Banking and financial dispute specialist Kalvin Chapman (pictured), of Manchester-based law firm Berg, told the Gazette: ‘We were first contacted by a property owner with a foreign exchange mortgage in December 2012. I think everybody has taken the sensible decision to wait until the final notice was published, but I would expect to see the first pleadings being issued within six months.’

Berg expects the final notices to play a key role in future litigation, because a vital component of any successful action will be proving that a bank behaved in such a way that it profited at the expense of its customers.

The FCA statement said: ‘It is completely unacceptable for firms to engage in attempts at manipulation for their own benefit and to the potential detriment of certain clients and other market participants. Our final notices include examples where each bank’s trading made a significant profit.’

The final notices also all contain references to collusion between traders at different banks using online messaging and chatrooms. The FCA cites one example of such chatroom manipulation which netted Citibank a profit of £62,581 and another in which HSBC banked £102,425.

The notices could prove a boon for those bringing cases because they also contain examples of traders congratulating themselves after successfully manipulating forex rates. This, from one UBS trader, is typical: ‘The best fix of my UBS career’ – after he used a chatroom to move rates to produce a profit for £328,100 for UBS.

Simon Hart, banking litigation partner at City firm RPC, expects the size of claims to be significantly higher than those under previous ‘benchmark’ rigging cases such as Libor.

He said: ‘We anticipate a much larger number of high-value disputes against the banks because of forex manipulation than we saw over Libor rigging, because it should be much easier for market participants to prove that they lost money.’

Berg’s Chapman believes that in addition to clients bringing claims, bank shareholder groups could also pursue actions. ’The decisions today cover the period January 2008 to October 2013. The first questions about the FX markets were in 2012, but you have bank boards who have sat through PPI, Swaps and Libor, so you have to ask ”what where they doing”?’

Chapman believes the Treasury should use the £1.1bn in forex fines to compensate past financial scandals. Many small and medium-sized businesses who were victims of interest rate swaps mis-selling have yet to receive any financial redress.

He said: ‘We still have clients who have not compensated for SWAPs, so why is this money going to the Treasury and not these SMEs?’

Chancellor George Osborne has said a share of the fines will be taken by the Treasury and ’used for the wider public good’.

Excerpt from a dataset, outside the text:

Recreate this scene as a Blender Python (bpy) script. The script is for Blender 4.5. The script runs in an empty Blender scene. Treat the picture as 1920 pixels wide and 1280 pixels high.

Tracey McDermott, the FCA’s director of enforcement and financial crime, said: ‘Firms could have been in no doubt, especially after Libor, that failing to take steps to tackle the consequences of a free for all culture on their trading floors was unacceptable. This is not about having armies of compliance staff ticking boxes. It is about firms understanding, and managing, the risks their conduct might pose to markets.

‘Where problems are identified we expect firms to deal with those quickly, decisively and effectively and to make sure they apply the lessons across their business. If they fail to do so they will continue to face significant regulatory and reputational costs.’